* _PROBLEM REQUIREMENTS_: Would you quote every entry exactly, dropping only the pictures?

* _INPUT ROWS_:

────────────────

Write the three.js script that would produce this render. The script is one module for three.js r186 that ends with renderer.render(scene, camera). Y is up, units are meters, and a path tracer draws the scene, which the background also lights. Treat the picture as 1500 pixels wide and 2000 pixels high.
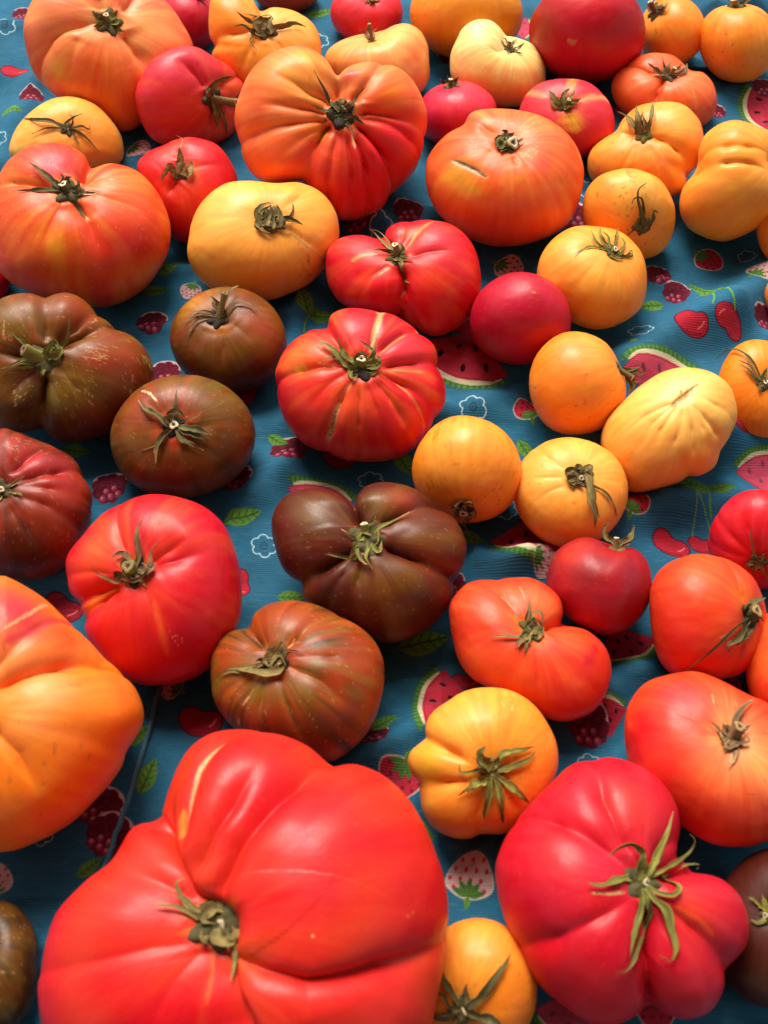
import * as THREE from 'three';

// ---------------------------------------------------------------- camera, sky, sun, exposure
const IW = 1500, IH = 2000, FOV = 50, CAM_H = 0.56, PITCH = 57;
const scene = new THREE.Scene();
const camera = new THREE.PerspectiveCamera(FOV, IW / IH, 0.02, 50);
camera.position.set(0, CAM_H, 0);
camera.rotation.set(-PITCH * Math.PI / 180, 0, 0);
camera.focus = 0.72; camera.userData.fStop = 11;
camera.updateMatrixWorld(true);
const renderer = new THREE.WebGLRenderer({ antialias: true });
renderer.setSize(768, 1024);
renderer.toneMapping = THREE.LinearToneMapping;
renderer.toneMappingExposure = 1.9;
renderer.shadowMap.enabled = true;
{ // a bright hazy sky, brightest round the veiled sun behind the table
  const W = 256, H = 128, data = new Float32Array(W * H * 4), sun = new THREE.Vector3(-0.14, 0.8, -0.58).normalize();
  for (let j = 0; j < H; j++) for (let i = 0; i < W; i++) {
    const up = ((j + 0.5) / H - 0.5) * Math.PI, az = ((i + 0.5) / W - 0.5) * 2 * Math.PI;
    const x = Math.cos(az) * Math.cos(up), y = Math.sin(up), z = Math.sin(az) * Math.cos(up);
    const c = x * sun.x + y * sun.y + z * sun.z, o = (j * W + i) * 4;
    const L = y < 0 ? 0.06 : 0.60 * (1 + 2 * y) / 3 + 0.5 * Math.pow(Math.max(0, 0.5 + 0.5 * c), 8);
    data[o] = L * 1.04; data[o + 1] = L; data[o + 2] = L * 0.93; data[o + 3] = 1;
  }
  const t = new THREE.DataTexture(data, W, H, THREE.RGBAFormat, THREE.FloatType);
  t.mapping = THREE.EquirectangularReflectionMapping; t.magFilter = THREE.LinearFilter; t.needsUpdate = true;
  scene.background = t; scene.environment = t;
}
const sunLight = new THREE.DirectionalLight(new THREE.Color(1, 0.94, 0.83), 3.0);
sunLight.position.set(-0.14 * 3, 0.8 * 3, -0.58 * 3 - 0.5); sunLight.target.position.set(0, 0, -0.5);
sunLight.castShadow = true; sunLight.shadow.radius = 60; sunLight.shadow.mapSize.set(2048, 2048);
Object.assign(sunLight.shadow.camera, { left: -1, right: 1, top: 1, bottom: -1, near: 0.1, far: 6 });
scene.add(sunLight, sunLight.target);

{ // the stall's cloth canopy over the near half of the table, whose shade the foreground lies in
  const m = new THREE.Mesh(new THREE.PlaneGeometry(4, 4).rotateX(Math.PI / 2), new THREE.MeshPhysicalMaterial({ name: 'canopy cloth', color: 0x8a7a64, roughness: 1, transmission: 0.06, thickness: 0 }));
  m.position.set(0, 1.6, 1.22); m.name = 'market_canopy'; m.castShadow = m.receiveShadow = true;
  m.userData = { label: 'brown cloth canopy of the market stall over the near end of the table', category: 'canopy' }; scene.add(m);
}

// ---------------------------------------------------------------- helpers
const V = (x = 0, y = 0, z = 0) => new THREE.Vector3(x, y, z);
const clamp = (x, a = 0, b = 1) => Math.min(b, Math.max(a, x));
const sm = (a, b, x) => { const t = clamp((x - a) / (b - a)); return t * t * (3 - 2 * t); };
function rng(seed) { let s = (seed * 2654435761) >>> 0; return () => { s = (s + 0x6d2b79f5) | 0; let t = Math.imul(s ^ (s >>> 15), 1 | s); t = (t + Math.imul(t ^ (t >>> 7), 61 | t)) ^ t; return ((t ^ (t >>> 14)) >>> 0) / 4294967296; }; }
const PERM = (() => { const r = rng(77), p = Array.from({ length: 256 }, (_, i) => i); for (let i = 255; i > 0; i--) { const j = Math.floor(r() * (i + 1)); [p[i], p[j]] = [p[j], p[i]]; } const o = new Uint8Array(512); for (let i = 0; i < 512; i++) o[i] = p[i & 255]; return o; })();
function noise(x, y, z) { // value noise, 0..1
  const xi = Math.floor(x), yi = Math.floor(y), zi = Math.floor(z); let u = x - xi, v = y - yi, w = z - zi;
  u = u * u * (3 - 2 * u); v = v * v * (3 - 2 * v); w = w * w * (3 - 2 * w);
  const h = (a, b, c) => PERM[PERM[PERM[a & 255] + (b & 255)] + (c & 255)] / 255;
  const L = (a, b, t) => a + (b - a) * t;
  return L(L(L(h(xi, yi, zi), h(xi + 1, yi, zi), u), L(h(xi, yi + 1, zi), h(xi + 1, yi + 1, zi), u), v), L(L(h(xi, yi, zi + 1), h(xi + 1, yi, zi + 1), u), L(h(xi, yi + 1, zi + 1), h(xi + 1, yi + 1, zi + 1), u), v), w);
}
const fbm = (x, y, z) => 0.55 * noise(x, y, z) + 0.3 * noise(2.03 * x + 7, 2.03 * y, 2.03 * z) + 0.15 * noise(4.1 * x, 4.1 * y + 3, 4.1 * z);
const used = {};
function numbered(name) { used[name] = (used[name] ?? -1) + 1; return used[name] ? name + '_' + String(used[name]).padStart(3, '0') : name; }

const camR = V(1, 0, 0).applyQuaternion(camera.quaternion), TANH = Math.tan(FOV / 2 * Math.PI / 180);
function ray(px, py) { return V((px / IW * 2 - 1) * TANH * IW / IH, (1 - py / IH * 2) * TANH, -1).applyQuaternion(camera.quaternion).normalize(); }
function onTable(px, py, y = 0) { const r = ray(px, py); return camera.position.clone().addScaledVector(r, (y - CAM_H) / r.y); }

// albedos, linear
const P = {
  red: [0.64, 0.007, 0.013], crimson: [0.48, 0.005, 0.024], deepred: [0.34, 0.008, 0.012], pink: [0.66, 0.030, 0.048], rose: [0.54, 0.012, 0.048], coral: [0.78, 0.098, 0.018], salmon: [0.83, 0.19, 0.055], vermilion: [0.70, 0.046, 0.014],
  orange: [0.86, 0.205, 0.010], amber: [0.87, 0.275, 0.028], gold: [0.88, 0.36, 0.055], yellow: [0.87, 0.49, 0.11], pale: [0.90, 0.64, 0.24], peach: [0.86, 0.33, 0.10], mustard: [0.66, 0.21, 0.010], lemon: [0.66, 0.36, 0.020],
  brown: [0.135, 0.037, 0.005], olive: [0.165, 0.078, 0.008], rust: [0.30, 0.036, 0.007], maroon: [0.062, 0.009, 0.005], wine: [0.115, 0.014, 0.006], umber: [0.052, 0.016, 0.006], moss: [0.045, 0.030, 0.007], green: [0.20, 0.15, 0.02], dusk: [0.24, 0.012, 0.026],
  cork: [0.60, 0.36, 0.14], scar: [0.42, 0.24, 0.09], darkscar: [0.10, 0.045, 0.02], cream: [0.85, 0.60, 0.32], soil: [0.16, 0.07, 0.025],
  gsepal: [0.18, 0.165, 0.025], dsepal: [0.105, 0.085, 0.024], osepal: [0.20, 0.145, 0.042], bsepal: [0.19, 0.105, 0.042], tan: [0.34, 0.20, 0.08], ink: [0.028, 0.016, 0.007], stemcut: [0.62, 0.52, 0.34],
};

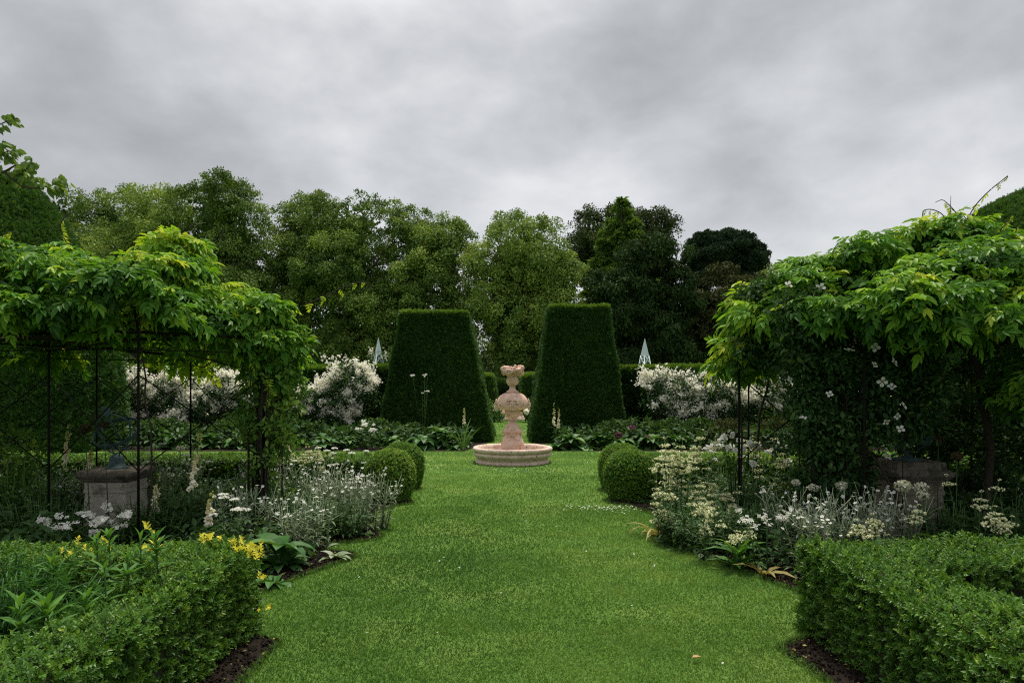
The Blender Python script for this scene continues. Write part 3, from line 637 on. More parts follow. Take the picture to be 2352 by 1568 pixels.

────────────────

* _TASK RESULT_:
Write the three.js script that would produce this render. The script is one module for three.js r186 that ends with renderer.render(scene, camera). Y is up, units are meters, and a path tracer draws the scene, which the background also lights. Treat the picture as 1500 pixels wide and 2000 pixels high.
import * as THREE from 'three';

// ---------------------------------------------------------------- camera, sky, sun, exposure
const IW = 1500, IH = 2000, FOV = 50, CAM_H = 0.56, PITCH = 57;
const scene = new THREE.Scene();
const camera = new THREE.PerspectiveCamera(FOV, IW / IH, 0.02, 50);
camera.position.set(0, CAM_H, 0);
camera.rotation.set(-PITCH * Math.PI / 180, 0, 0);
camera.focus = 0.72; camera.userData.fStop = 11;
camera.updateMatrixWorld(true);
const renderer = new THREE.WebGLRenderer({ antialias: true });
renderer.setSize(768, 1024);
renderer.toneMapping = THREE.LinearToneMapping;
renderer.toneMappingExposure = 1.9;
renderer.shadowMap.enabled = true;
{ // a bright hazy sky, brightest round the veiled sun behind the table
  const W = 256, H = 128, data = new Float32Array(W * H * 4), sun = new THREE.Vector3(-0.14, 0.8, -0.58).normalize();
  for (let j = 0; j < H; j++) for (let i = 0; i < W; i++) {
    const up = ((j + 0.5) / H - 0.5) * Math.PI, az = ((i + 0.5) / W - 0.5) * 2 * Math.PI;
    const x = Math.cos(az) * Math.cos(up), y = Math.sin(up), z = Math.sin(az) * Math.cos(up);
    const c = x * sun.x + y * sun.y + z * sun.z, o = (j * W + i) * 4;
    const L = y < 0 ? 0.06 : 0.60 * (1 + 2 * y) / 3 + 0.5 * Math.pow(Math.max(0, 0.5 + 0.5 * c), 8);
    data[o] = L * 1.04; data[o + 1] = L; data[o + 2] = L * 0.93; data[o + 3] = 1;
  }
  const t = new THREE.DataTexture(data, W, H, THREE.RGBAFormat, THREE.FloatType);
  t.mapping = THREE.EquirectangularReflectionMapping; t.magFilter = THREE.LinearFilter; t.needsUpdate = true;
  scene.background = t; scene.environment = t;
}
const sunLight = new THREE.DirectionalLight(new THREE.Color(1, 0.94, 0.83), 3.0);
sunLight.position.set(-0.14 * 3, 0.8 * 3, -0.58 * 3 - 0.5); sunLight.target.position.set(0, 0, -0.5);
sunLight.castShadow = true; sunLight.shadow.radius = 60; sunLight.shadow.mapSize.set(2048, 2048);
Object.assign(sunLight.shadow.camera, { left: -1, right: 1, top: 1, bottom: -1, near: 0.1, far: 6 });
scene.add(sunLight, sunLight.target);

{ // the stall's cloth canopy over the near half of the table, whose shade the foreground lies in
  const m = new THREE.Mesh(new THREE.PlaneGeometry(4, 4).rotateX(Math.PI / 2), new THREE.MeshPhysicalMaterial({ name: 'canopy cloth', color: 0x8a7a64, roughness: 1, transmission: 0.06, thickness: 0 }));
  m.position.set(0, 1.6, 1.22); m.name = 'market_canopy'; m.castShadow = m.receiveShadow = true;
  m.userData = { label: 'brown cloth canopy of the market stall over the near end of the table', category: 'canopy' }; scene.add(m);
}

// ---------------------------------------------------------------- helpers
const V = (x = 0, y = 0, z = 0) => new THREE.Vector3(x, y, z);
const clamp = (x, a = 0, b = 1) => Math.min(b, Math.max(a, x));
const sm = (a, b, x) => { const t = clamp((x - a) / (b - a)); return t * t * (3 - 2 * t); };
function rng(seed) { let s = (seed * 2654435761) >>> 0; return () => { s = (s + 0x6d2b79f5) | 0; let t = Math.imul(s ^ (s >>> 15), 1 | s); t = (t + Math.imul(t ^ (t >>> 7), 61 | t)) ^ t; return ((t ^ (t >>> 14)) >>> 0) / 4294967296; }; }
const PERM = (() => { const r = rng(77), p = Array.from({ length: 256 }, (_, i) => i); for (let i = 255; i > 0; i--) { const j = Math.floor(r() * (i + 1)); [p[i], p[j]] = [p[j], p[i]]; } const o = new Uint8Array(512); for (let i = 0; i < 512; i++) o[i] = p[i & 255]; return o; })();
function noise(x, y, z) { // value noise, 0..1
  const xi = Math.floor(x), yi = Math.floor(y), zi = Math.floor(z); let u = x - xi, v = y - yi, w = z - zi;
  u = u * u * (3 - 2 * u); v = v * v * (3 - 2 * v); w = w * w * (3 - 2 * w);
  const h = (a, b, c) => PERM[PERM[PERM[a & 255] + (b & 255)] + (c & 255)] / 255;
  const L = (a, b, t) => a + (b - a) * t;
  return L(L(L(h(xi, yi, zi), h(xi + 1, yi, zi), u), L(h(xi, yi + 1, zi), h(xi + 1, yi + 1, zi), u), v), L(L(h(xi, yi, zi + 1), h(xi + 1, yi, zi + 1), u), L(h(xi, yi + 1, zi + 1), h(xi + 1, yi + 1, zi + 1), u), v), w);
}
const fbm = (x, y, z) => 0.55 * noise(x, y, z) + 0.3 * noise(2.03 * x + 7, 2.03 * y, 2.03 * z) + 0.15 * noise(4.1 * x, 4.1 * y + 3, 4.1 * z);
const used = {};
function numbered(name) { used[name] = (used[name] ?? -1) + 1; return used[name] ? name + '_' + String(used[name]).padStart(3, '0') : name; }

const camR = V(1, 0, 0).applyQuaternion(camera.quaternion), TANH = Math.tan(FOV / 2 * Math.PI / 180);
function ray(px, py) { return V((px / IW * 2 - 1) * TANH * IW / IH, (1 - py / IH * 2) * TANH, -1).applyQuaternion(camera.quaternion).normalize(); }
function onTable(px, py, y = 0) { const r = ray(px, py); return camera.position.clone().addScaledVector(r, (y - CAM_H) / r.y); }

// albedos, linear
const P = {
  red: [0.64, 0.007, 0.013], crimson: [0.48, 0.005, 0.024], deepred: [0.34, 0.008, 0.012], pink: [0.66, 0.030, 0.048], rose: [0.54, 0.012, 0.048], coral: [0.78, 0.098, 0.018], salmon: [0.83, 0.19, 0.055], vermilion: [0.70, 0.046, 0.014],
  orange: [0.86, 0.205, 0.010], amber: [0.87, 0.275, 0.028], gold: [0.88, 0.36, 0.055], yellow: [0.87, 0.49, 0.11], pale: [0.90, 0.64, 0.24], peach: [0.86, 0.33, 0.10], mustard: [0.66, 0.21, 0.010], lemon: [0.66, 0.36, 0.020],
  brown: [0.135, 0.037, 0.005], olive: [0.165, 0.078, 0.008], rust: [0.30, 0.036, 0.007], maroon: [0.062, 0.009, 0.005], wine: [0.115, 0.014, 0.006], umber: [0.052, 0.016, 0.006], moss: [0.045, 0.030, 0.007], green: [0.20, 0.15, 0.02], dusk: [0.24, 0.012, 0.026],
  cork: [0.60, 0.36, 0.14], scar: [0.42, 0.24, 0.09], darkscar: [0.10, 0.045, 0.02], cream: [0.85, 0.60, 0.32], soil: [0.16, 0.07, 0.025],
  gsepal: [0.18, 0.165, 0.025], dsepal: [0.105, 0.085, 0.024], osepal: [0.20, 0.145, 0.042], bsepal: [0.19, 0.105, 0.042], tan: [0.34, 0.20, 0.08], ink: [0.028, 0.016, 0.007], stemcut: [0.62, 0.52, 0.34],
};

The Blender Python script for this scene continues. Write part 3, from line 637 on. More parts follow. Take the picture to be 2352 by 1568 pixels.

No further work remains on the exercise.